--- Information shown ---
>> BEGIN

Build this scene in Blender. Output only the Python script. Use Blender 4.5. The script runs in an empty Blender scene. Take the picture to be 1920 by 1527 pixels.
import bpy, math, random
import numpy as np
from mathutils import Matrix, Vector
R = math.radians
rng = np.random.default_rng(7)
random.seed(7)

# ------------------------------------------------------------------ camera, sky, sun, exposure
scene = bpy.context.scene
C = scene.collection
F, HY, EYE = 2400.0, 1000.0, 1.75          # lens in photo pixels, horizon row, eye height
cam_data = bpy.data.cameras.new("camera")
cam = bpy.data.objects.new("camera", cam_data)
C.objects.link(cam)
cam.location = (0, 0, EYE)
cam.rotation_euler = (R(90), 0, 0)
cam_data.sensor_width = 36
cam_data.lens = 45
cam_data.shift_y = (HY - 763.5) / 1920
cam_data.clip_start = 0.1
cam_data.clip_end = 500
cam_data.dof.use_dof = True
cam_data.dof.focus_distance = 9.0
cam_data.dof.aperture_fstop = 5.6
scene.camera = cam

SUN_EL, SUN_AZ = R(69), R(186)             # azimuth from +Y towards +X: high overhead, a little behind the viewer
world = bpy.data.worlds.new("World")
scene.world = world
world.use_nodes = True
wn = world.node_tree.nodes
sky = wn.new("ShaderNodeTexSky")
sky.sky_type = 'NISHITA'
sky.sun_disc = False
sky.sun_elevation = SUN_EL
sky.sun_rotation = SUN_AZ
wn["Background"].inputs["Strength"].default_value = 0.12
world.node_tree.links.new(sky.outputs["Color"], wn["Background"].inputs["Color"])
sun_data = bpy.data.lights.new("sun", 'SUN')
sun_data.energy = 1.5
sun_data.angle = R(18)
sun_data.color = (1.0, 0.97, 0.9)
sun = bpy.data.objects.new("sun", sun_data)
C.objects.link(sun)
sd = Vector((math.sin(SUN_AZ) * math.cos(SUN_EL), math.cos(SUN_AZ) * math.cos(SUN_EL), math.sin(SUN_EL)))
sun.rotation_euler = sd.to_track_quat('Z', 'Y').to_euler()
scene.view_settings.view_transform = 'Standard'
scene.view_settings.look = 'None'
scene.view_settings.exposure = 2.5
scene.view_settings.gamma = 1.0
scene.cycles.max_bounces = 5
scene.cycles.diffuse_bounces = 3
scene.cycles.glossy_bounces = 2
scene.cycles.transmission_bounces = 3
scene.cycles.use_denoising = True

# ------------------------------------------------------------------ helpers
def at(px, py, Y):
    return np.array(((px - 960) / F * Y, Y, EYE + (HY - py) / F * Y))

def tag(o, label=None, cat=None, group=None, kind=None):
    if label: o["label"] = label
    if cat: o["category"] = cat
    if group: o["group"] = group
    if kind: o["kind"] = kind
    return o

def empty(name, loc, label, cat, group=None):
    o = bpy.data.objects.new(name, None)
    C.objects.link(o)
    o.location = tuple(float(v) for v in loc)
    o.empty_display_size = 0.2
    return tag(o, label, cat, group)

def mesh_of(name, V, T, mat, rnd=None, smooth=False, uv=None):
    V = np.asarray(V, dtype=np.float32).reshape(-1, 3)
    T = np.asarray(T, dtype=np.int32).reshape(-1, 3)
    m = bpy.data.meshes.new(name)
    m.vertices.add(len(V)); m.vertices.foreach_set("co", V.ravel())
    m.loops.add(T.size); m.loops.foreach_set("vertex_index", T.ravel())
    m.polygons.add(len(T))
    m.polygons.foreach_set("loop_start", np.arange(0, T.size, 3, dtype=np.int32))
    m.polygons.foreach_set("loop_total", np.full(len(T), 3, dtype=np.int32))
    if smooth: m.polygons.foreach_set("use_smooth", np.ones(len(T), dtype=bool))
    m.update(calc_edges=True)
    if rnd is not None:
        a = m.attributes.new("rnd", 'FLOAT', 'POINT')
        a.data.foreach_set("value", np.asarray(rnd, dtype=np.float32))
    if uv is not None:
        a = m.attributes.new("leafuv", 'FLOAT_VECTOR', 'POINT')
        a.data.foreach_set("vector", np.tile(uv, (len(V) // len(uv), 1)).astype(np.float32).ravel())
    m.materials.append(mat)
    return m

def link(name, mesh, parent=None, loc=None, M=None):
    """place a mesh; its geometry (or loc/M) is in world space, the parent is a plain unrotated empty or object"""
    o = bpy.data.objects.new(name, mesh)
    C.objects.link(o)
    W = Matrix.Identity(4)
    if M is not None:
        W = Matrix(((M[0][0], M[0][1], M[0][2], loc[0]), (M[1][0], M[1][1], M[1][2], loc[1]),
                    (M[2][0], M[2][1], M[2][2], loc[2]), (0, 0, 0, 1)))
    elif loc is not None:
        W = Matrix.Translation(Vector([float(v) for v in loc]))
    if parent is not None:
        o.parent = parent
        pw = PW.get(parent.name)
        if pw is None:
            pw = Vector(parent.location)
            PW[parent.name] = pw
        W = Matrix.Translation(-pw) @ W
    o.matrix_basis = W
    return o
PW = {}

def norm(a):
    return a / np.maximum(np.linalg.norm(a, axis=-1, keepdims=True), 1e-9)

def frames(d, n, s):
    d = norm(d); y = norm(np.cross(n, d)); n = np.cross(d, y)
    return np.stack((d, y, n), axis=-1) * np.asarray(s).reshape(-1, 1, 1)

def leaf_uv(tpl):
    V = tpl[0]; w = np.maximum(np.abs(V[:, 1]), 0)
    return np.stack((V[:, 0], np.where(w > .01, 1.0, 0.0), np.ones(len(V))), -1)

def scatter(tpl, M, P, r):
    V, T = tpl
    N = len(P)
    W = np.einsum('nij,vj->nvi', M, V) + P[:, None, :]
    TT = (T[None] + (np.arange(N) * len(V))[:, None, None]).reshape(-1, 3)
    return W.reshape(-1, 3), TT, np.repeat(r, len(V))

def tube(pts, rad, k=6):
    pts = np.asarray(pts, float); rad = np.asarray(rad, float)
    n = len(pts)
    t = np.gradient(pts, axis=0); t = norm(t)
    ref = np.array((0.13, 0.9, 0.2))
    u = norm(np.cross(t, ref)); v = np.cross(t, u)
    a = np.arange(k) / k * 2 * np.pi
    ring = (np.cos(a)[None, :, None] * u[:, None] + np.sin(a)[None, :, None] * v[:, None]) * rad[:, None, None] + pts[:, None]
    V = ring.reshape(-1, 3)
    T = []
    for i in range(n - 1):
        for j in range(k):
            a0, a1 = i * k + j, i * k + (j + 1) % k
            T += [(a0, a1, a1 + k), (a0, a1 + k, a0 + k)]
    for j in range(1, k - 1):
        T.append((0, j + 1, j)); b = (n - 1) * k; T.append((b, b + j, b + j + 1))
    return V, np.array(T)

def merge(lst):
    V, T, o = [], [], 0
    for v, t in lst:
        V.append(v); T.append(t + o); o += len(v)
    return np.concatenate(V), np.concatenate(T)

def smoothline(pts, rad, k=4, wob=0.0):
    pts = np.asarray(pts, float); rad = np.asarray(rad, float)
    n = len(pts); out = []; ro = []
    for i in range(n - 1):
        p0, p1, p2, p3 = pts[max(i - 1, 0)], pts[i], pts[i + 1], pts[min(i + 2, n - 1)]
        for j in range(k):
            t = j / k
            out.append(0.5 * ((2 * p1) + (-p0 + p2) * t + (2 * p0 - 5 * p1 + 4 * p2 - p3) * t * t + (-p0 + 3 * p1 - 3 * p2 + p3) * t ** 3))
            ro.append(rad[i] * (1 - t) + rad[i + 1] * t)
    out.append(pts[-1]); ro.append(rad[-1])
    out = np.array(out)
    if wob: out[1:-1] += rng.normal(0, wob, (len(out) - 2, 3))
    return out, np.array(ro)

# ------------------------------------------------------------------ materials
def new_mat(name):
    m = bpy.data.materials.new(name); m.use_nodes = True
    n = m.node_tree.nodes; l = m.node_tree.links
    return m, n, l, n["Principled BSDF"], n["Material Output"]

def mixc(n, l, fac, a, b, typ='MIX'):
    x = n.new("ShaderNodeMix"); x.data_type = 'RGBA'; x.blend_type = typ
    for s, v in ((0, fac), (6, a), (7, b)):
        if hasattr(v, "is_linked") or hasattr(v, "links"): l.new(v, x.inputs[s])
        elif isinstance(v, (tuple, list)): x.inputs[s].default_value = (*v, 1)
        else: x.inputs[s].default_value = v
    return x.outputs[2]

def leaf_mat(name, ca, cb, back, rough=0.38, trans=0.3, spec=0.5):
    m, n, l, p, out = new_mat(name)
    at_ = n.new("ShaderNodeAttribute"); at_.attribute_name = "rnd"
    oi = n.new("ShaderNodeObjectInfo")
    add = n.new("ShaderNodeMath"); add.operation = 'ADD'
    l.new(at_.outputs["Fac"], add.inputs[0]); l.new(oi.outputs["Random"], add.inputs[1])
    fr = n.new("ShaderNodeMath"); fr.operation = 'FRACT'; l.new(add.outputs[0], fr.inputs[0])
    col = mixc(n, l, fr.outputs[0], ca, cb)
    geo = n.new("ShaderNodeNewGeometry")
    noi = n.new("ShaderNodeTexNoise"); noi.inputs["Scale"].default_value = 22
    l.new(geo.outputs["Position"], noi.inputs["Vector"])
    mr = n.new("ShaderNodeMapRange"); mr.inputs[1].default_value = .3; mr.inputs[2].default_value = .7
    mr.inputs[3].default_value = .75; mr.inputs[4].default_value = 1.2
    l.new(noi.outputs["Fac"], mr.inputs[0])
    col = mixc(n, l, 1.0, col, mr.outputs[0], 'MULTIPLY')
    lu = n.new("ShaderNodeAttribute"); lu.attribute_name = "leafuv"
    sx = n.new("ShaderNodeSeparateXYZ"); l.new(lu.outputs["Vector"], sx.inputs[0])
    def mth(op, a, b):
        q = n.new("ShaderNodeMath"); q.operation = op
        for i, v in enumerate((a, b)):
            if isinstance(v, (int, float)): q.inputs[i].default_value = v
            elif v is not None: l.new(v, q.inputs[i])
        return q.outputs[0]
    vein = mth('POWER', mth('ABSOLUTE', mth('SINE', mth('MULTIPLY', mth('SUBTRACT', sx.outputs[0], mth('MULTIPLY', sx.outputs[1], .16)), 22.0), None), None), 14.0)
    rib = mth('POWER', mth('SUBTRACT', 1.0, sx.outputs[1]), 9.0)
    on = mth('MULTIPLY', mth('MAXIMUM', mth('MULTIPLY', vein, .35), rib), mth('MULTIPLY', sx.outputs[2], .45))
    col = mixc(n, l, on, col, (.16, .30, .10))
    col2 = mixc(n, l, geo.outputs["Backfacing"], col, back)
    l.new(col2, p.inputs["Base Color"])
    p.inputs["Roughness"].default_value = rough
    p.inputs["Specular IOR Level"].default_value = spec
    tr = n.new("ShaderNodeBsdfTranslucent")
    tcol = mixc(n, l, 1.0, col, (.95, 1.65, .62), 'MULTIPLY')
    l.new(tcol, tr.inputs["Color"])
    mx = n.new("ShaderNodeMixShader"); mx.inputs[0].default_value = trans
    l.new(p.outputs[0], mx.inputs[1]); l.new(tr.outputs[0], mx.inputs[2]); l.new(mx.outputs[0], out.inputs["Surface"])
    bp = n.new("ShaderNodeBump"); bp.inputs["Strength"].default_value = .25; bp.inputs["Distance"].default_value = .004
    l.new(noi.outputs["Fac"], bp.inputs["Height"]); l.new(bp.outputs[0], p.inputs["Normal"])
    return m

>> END

--- Exercise instructions ---
Only the lines from the top of the data through the line that contains "scene.camera = cam" should be quoted, exactly as they stand.

--- Output ---
Build this scene in Blender. Output only the Python script. Use Blender 4.5. The script runs in an empty Blender scene. Take the picture to be 1920 by 1527 pixels.
import bpy, math, random
import numpy as np
from mathutils import Matrix, Vector
R = math.radians
rng = np.random.default_rng(7)
random.seed(7)

# ------------------------------------------------------------------ camera, sky, sun, exposure
scene = bpy.context.scene
C = scene.collection
F, HY, EYE = 2400.0, 1000.0, 1.75          # lens in photo pixels, horizon row, eye height
cam_data = bpy.data.cameras.new("camera")
cam = bpy.data.objects.new("camera", cam_data)
C.objects.link(cam)
cam.location = (0, 0, EYE)
cam.rotation_euler = (R(90), 0, 0)
cam_data.sensor_width = 36
cam_data.lens = 45
cam_data.shift_y = (HY - 763.5) / 1920
cam_data.clip_start = 0.1
cam_data.clip_end = 500
cam_data.dof.use_dof = True
cam_data.dof.focus_distance = 9.0
cam_data.dof.aperture_fstop = 5.6
scene.camera = cam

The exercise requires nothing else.